In difesa delle Procure è intervenuto ieri anche il ministro della Giustizia, Oliviero Diliberto: «L’attacco alla magistratura — ha osservato il Guardasigilli nel corso di una visita al carcere di Poggioreale di Napoli — può portare alla subordinazione di quest’ultima al potere esecutivo, mettendo in pericolo l’assetto stesso delle istituzioni nel nostro Paese». Diliberto ha poi ribadito che «l’indipendenza della magistratura è un bene non per i magistrati ma per i cittadini» e ha assicurato che l’approvazione della legge sui pentiti è una «priorità» del Governo. In difesa di giudici e pm si è pronunciato anche il presidente del Senato, Nicola Mancino. Mentre il presidente dell’Anm, Antonio Martone, ha detto di apprezzare «l’invito di Andreotti a non attaccare la magistratura».

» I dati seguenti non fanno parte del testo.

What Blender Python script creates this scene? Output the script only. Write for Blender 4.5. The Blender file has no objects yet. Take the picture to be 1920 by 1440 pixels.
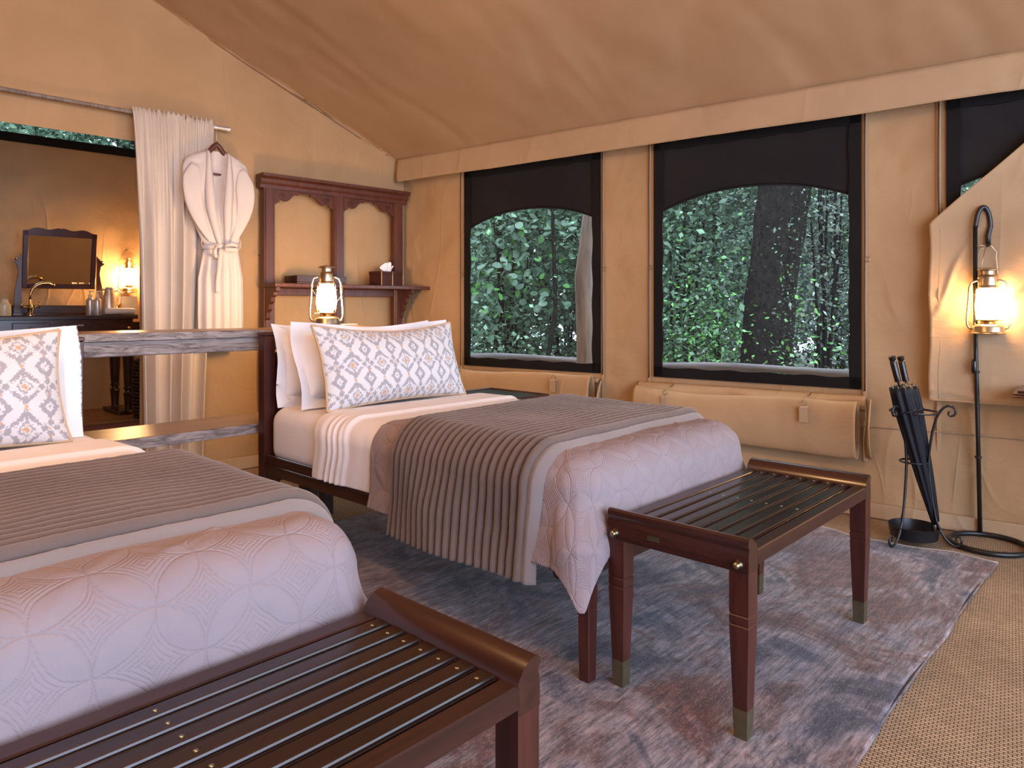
import bpy, bmesh, math, random
import numpy as np
from mathutils import Vector, Matrix
random.seed(7); rng = np.random.default_rng(7)
PI = math.pi
C = bpy.context.scene.collection
sc = bpy.context.scene

# ------------------------------------------------------------------ camera, world, light, exposure
F, HY, CH = 1340.0, 578.0, 1.15          # focal length in pixels, horizon row, eye height
cam_d = bpy.data.cameras.new('camera'); cam = bpy.data.objects.new('camera', cam_d); C.objects.link(cam)
cam.location = (0, 0, CH); cam.rotation_euler = (PI/2, 0, 0)
cam_d.sensor_fit = 'HORIZONTAL'; cam_d.sensor_width = 36; cam_d.lens = F/1920*36
cam_d.shift_y = -(720-HY)/1920; cam_d.clip_start = .02
sc.camera = cam
sc.view_settings.view_transform = 'Standard'; sc.view_settings.look = 'None'
sc.view_settings.gamma = 1; sc.view_settings.use_curve_mapping = False
sc.view_settings.exposure = 0.08
w = bpy.data.worlds.new('sky'); sc.world = w; w.use_nodes = True
w.node_tree.nodes['Background'].inputs[0].default_value = (.70, .84, 1.0, 1)
w.node_tree.nodes['Background'].inputs[1].default_value = 5.5
LANTERN = 170.0       # emission strength of a lantern globe
LANTERN_COL = (1.0, .58, .25)

# frames: beds (x across to the right, y towards the head), right wall, back wall
A_BED = math.radians(47)
O_BED = Vector((.233, 2.155))
UB = Vector((math.cos(A_BED), math.sin(A_BED))); VB = Vector((-math.sin(A_BED), math.cos(A_BED)))
CC = Vector((-.924, 6.10))               # room corner
A_RW = math.atan2(-.595, .804)
ER = Vector((.804, -.595)); NR = Vector((-.595, -.804))      # along the window wall, into the room
A_HW = math.atan2(.689, .725)
EH = Vector((.725, .689)); NH = Vector((.689, -.725))        # along the back wall (to the corner), into the room

def area(name, loc, rot, sx, sy, e, col):
    l = bpy.data.lights.new(name, 'AREA'); l.shape = 'RECTANGLE'; l.size = sx; l.size_y = sy; l.energy = e; l.color = col
    o = bpy.data.objects.new(name, l); o.location = loc; o.rotation_euler = rot; C.objects.link(o); return o
def aim(o, tgt): o.rotation_euler = (Vector(tgt)-o.location).to_track_quat('-Z', 'Y').to_euler()
# daylight entering through the open front of the tent, behind the camera
p = CC + NH*7.3 + NR*3.3
day = area('daylight_front_opening', (p.x, p.y, 1.45), (0, 0, 0), 4.2, 2.2, 140, (.48, .56, 1.0)); aim(day, (p.x-NH.x, p.y-NH.y, 1.25))
# added cool fill for left-facing sides, set before the closed far canvas wall
p = CC + NR*6.35 + NH*4.6
side_fill = area('side_cool_fill', (p.x, p.y, 1.5), (0, 0, 0), 3.4, 1.4, 120, (.52, .60, 1.0)); aim(side_fill, (p.x-NR.x, p.y-NR.y, 1.35))
# warm fill point lights, added out of frame
def point(name, loc, e, col, r):
    l = bpy.data.lights.new(name, 'POINT'); l.energy = e; l.color = col; l.shadow_soft_size = r
    o = bpy.data.objects.new(name, l); o.location = loc; C.objects.link(o)
p = CC + NR*3.3 + NH*2.5
point('ridge_warm_fill', (p.x, p.y, 2.75), 95, (1.0, .56, .25), .10)  # added above the frame to warm ceiling, walls and bed tops
p = CC + NR*3.2 + NH*5.4
point('front_warm_fill', (p.x, p.y, 1.7), 12, (1.0, .56, .25), .12)  # weaker warm fill added just behind the camera

# ------------------------------------------------------------------ pixel helpers (to real positions)
def ray(px, py): return Vector(((px-960)/F, 1, (HY-py)/F))
def ON(px, py, z):                       # point at height z
    r = ray(px, py); k = (z-CH)/r.z; return Vector((r.x*k, k, z))
def AT(px, py, d): r = ray(px, py); return Vector((r.x*d, d, CH+r.z*d))
def plane_hit(px, py, c, n):
    r = ray(px, py); k = (c.x*n.x+c.y*n.y)/(r.x*n.x+r.y*n.y); return Vector((r.x*k, k, CH+r.z*k))
def RW(px, py, off=0):                   # -> x along wall from the corner, z
    q = plane_hit(px, py, CC+NR*off, NR); return (Vector((q.x, q.y))-CC).dot(ER), q.z
def HW(px, py, off=0):
    q = plane_hit(px, py, CC+NH*off, NH); return (Vector((q.x, q.y))-CC).dot(EH), q.z

# ------------------------------------------------------------------ mesh helpers
def mesh(name, V, Fc, mats=None, smooth=True):
    me = bpy.data.meshes.new(name); me.from_pydata([tuple(v) for v in V], [], [tuple(f) for f in Fc])
    if mats is not None: me.materials.append(mats)
    if smooth: me.shade_smooth()
    me.update(); return me
def link(name, me, parent=None, loc=(0, 0, 0), rz=0):
    o = bpy.data.objects.new(name, me); C.objects.link(o)
    o.location = loc; o.rotation_euler = (0, 0, rz); o.parent = parent; return o
def tag(o, label=None, cat=None, group=None, kind=None):
    if label: o['label'] = label
    if cat: o['category'] = cat
    if group: o['group'] = group
    if kind: o['kind'] = kind
    return o
def thing(name, label, cat, loc=(0, 0, 0), rz=0, group=None):
    o = bpy.data.objects.new(name, None); C.objects.link(o); o.empty_display_size = .1
    o.location = loc; o.rotation_euler = (0, 0, rz); return tag(o, label, cat, group)
def struct(name, loc=(0, 0, 0), rz=0):
    o = bpy.data.objects.new(name, None); C.objects.link(o); o.location = loc; o.rotation_euler = (0, 0, rz); o['kind'] = 'structure'; return o
class MB:
    def __init__(s): s.V = []; s.F = []
    def add(s, V, Fc):
        n = len(s.V); s.V += [tuple(v) for v in V]; s.F += [tuple(i+n for i in f) for f in Fc]; return s
    def box(s, x0, x1, y0, y1, z0, z1, b=.003, taper=None):
        bm = bmesh.new(); bmesh.ops.create_cube(bm, size=1)
        for v in bm.verts:
            tx = ty = 1
            if taper and v.co.z < 0: tx = ty = taper
            v.co = Vector(((x0+x1)/2+v.co.x*(x1-x0)*tx, (y0+y1)/2+v.co.y*(y1-y0)*ty, (z0+z1)/2+v.co.z*(z1-z0)))
        if b > 0: bmesh.ops.bevel(bm, geom=bm.edges[:], offset=b, segments=2 if b > .004 else 1, affect='EDGES', profile=.6)
        s.add([v.co.copy() for v in bm.verts], [[v.index for v in f.verts] for f in bm.faces]); bm.free(); return s
    def tube(s, pts, r, n=8, cap=True, closed=False):
        pts = [Vector(p) for p in pts]; m = len(pts); V = []; up = None
        rr = r if hasattr(r, '__len__') else [r]*m
        for i, p in enumerate(pts):
            a = pts[(i-1) % m] if (closed or i > 0) else p; b = pts[(i+1) % m] if (closed or i < m-1) else p
            t = (b-a).normalized()
            if up is None: up = Vector((0, 0, 1)) if abs(t.z) < .9 else Vector((1, 0, 0))
            sx = t.cross(up).normalized(); up = sx.cross(t).normalized()
            for k in range(n):
                an = 2*PI*k/n; V.append(p+(sx*math.cos(an)+up*math.sin(an))*rr[i])
        Fc = []
        for i in range(m if closed else m-1):
            j = (i+1) % m
            for k in range(n): Fc.append((i*n+k, i*n+(k+1) % n, j*n+(k+1) % n, j*n+k))
        if cap and not closed: Fc.append(tuple(range(n-1, -1, -1))); Fc.append(tuple((m-1)*n+k for k in range(n)))
        return s.add(V, [f[::-1] for f in Fc])
    def lathe(s, prof, n=20, c=(0, 0, 0), sx=1, sy=1):
        V = []; Fc = []
        for r, z in prof:
            for k in range(n): V.append((c[0]+r*math.cos(2*PI*k/n)*sx, c[1]+r*math.sin(2*PI*k/n)*sy, c[2]+z))
        for i in range(len(prof)-1):
            for k in range(n): Fc.append((i*n+k, i*n+(k+1) % n, (i+1)*n+(k+1) % n, (i+1)*n+k))
        if prof[0][0] > 1e-4: Fc.append(tuple(range(n-1, -1, -1)))
        if prof[-1][0] > 1e-4: Fc.append(tuple((len(prof)-1)*n+k for k in range(n)))
        return s.add(V, Fc)
    def prism(s, pts, a0, a1, ax='y'):        # pts are (p,q): ax y -> (x,z); ax x -> (y,z); ax z -> (x,y)
        f = {'y': lambda p, q, a: (p, a, q), 'x': lambda p, q, a: (a, p, q), 'z': lambda p, q, a: (p, q, a)}[ax]
        n = len(pts); V = [f(p, q, a0) for p, q in pts]+[f(p, q, a1) for p, q in pts]
        Fc = [tuple(range(n)), tuple(range(2*n-1, n-1, -1))]+[(i, i+n, (i+1) % n+n, (i+1) % n) for i in range(n)]
        return s.add(V, Fc)
    def build(s, name, mat, parent=None, smooth=False, loc=(0, 0, 0), rz=0, auto=None):
        me = mesh(name, s.V, s.F, mat, smooth)
        bm = bmesh.new(); bm.from_mesh(me); bmesh.ops.recalc_face_normals(bm, faces=bm.faces); bm.to_mesh(me); bm.free()
        if auto or (smooth == 'auto'): me.shade_smooth(); me.set_sharp_from_angle(angle=math.radians(auto or 35))
        return link(name, me, parent, loc, rz)
def grid_mesh(name, X, Y, Z, mat, mask=None, flip=False, thick=0, col=None, uv=None):
    ny, nx = X.shape; V = np.stack([X, Y, Z], -1).reshape(-1, 3).astype(np.float32)
    i, j = np.meshgrid(np.arange(ny-1), np.arange(nx-1), indexing='ij'); a = i*nx+j
    Q = np.stack([a, a+1, a+nx+1, a+nx], -1)
    if mask is not None: Q = Q[mask]
    Q = Q.reshape(-1, 4)
    if flip: Q = Q[:, ::-1]
    me = bpy.data.meshes.new(name); me.vertices.add(len(V)); me.vertices.foreach_set('co', V.ravel())
    me.loops.add(Q.size); me.loops.foreach_set('vertex_index', Q.ravel().astype(np.int32))
    me.polygons.add(len(Q)); me.polygons.foreach_set('loop_start', np.arange(0, Q.size, 4, dtype=np.int32))
    me.update(calc_edges=True)
    if col is not None:
        at = me.color_attributes.new('Col', 'FLOAT_COLOR', 'POINT'); c4 = np.ones((len(V), 4), np.float32); c4[:, :3] = col.reshape(-1, 3)
        at.data.foreach_set('color', c4.ravel())
    if uv is not None:
        L = me.uv_layers.new(name='UVMap'); U_ = np.stack([uv[0].ravel(), uv[1].ravel()], -1)[Q.ravel()].astype(np.float32); L.data.foreach_set('uv', U_.ravel())
    me.materials.append(mat); me.shade_smooth(); return me
def solid(o, t, off=-1):
    m = o.modifiers.new('thickness', 'SOLIDIFY'); m.thickness = t; m.offset = off; return o
_perm = rng.random((64, 64))
def vnoise(x, y, s=1.0, seed=0):
    x = np.asarray(x)/s+seed*7.31; y = np.asarray(y)/s+seed*3.77
    xi = np.floor(x).astype(int); yi = np.floor(y).astype(int); fx = x-xi; fy = y-yi
    fx = fx*fx*(3-2*fx); fy = fy*fy*(3-2*fy); g = lambda a, b: _perm[a % 64, b % 64]
    return (g(xi, yi)*(1-fx)+g(xi+1, yi)*fx)*(1-fy)+(g(xi, yi+1)*(1-fx)+g(xi+1, yi+1)*fx)*fy-.5
def fbm(x, y, s, seed=0): return vnoise(x, y, s, seed)+.5*vnoise(x, y, s/2.1, seed+1)+.25*vnoise(x, y, s/4.3, seed+2)
def creases(x, y, s, seed=0):                 # ridged folds of cloth in a few directions
    r = np.zeros_like(np.asarray(x, float))
    for k in range(3):
        a = .5+k*1.05+seed; xx = x*math.cos(a)+y*math.sin(a); yy = -x*math.sin(a)+y*math.cos(a)
        n = fbm(xx, yy*.35, s, seed+k*5); r += np.maximum(0, 1-np.abs(n)*14)*np.clip(vnoise(x, y, s*1.7, seed+k+20)*3, 0, 1)
    return r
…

Proseguono, intanto, le polemiche tra le forze politiche. Gianfranco Fini ha chiesto di non abbassare la guardia contro la criminalità mafiosa e ha rivolto un appello a tutti i partiti «affinché non vi siano ritardi nell’approvazione in Senato della proroga della legge sul carcere duro per i mafiosi». Il leader di An ha anche invitato Violante «a fare una serena autocritica e poi, eventualmente, a dimettersi». Francesco Cossiga ha annunciato un’interpellanza al ministro Diliberto per chiedere la rimozione dall’incarico di direttore del Dap di Giancarlo Caselli. Mentre il capogruppo dei Ds alla Camera, Fabio Mussi, ha invitato il senatore «a fare i nomi» dei suggeritori politici. E il responsabile giustizia dei Ds, Carlo Leoni, ha definito «gravi e immotivate le critiche a Luciano Violante». Per Casini, infine, «se Andreotti parla di un suggeritore, avrà le sue buone ragioni».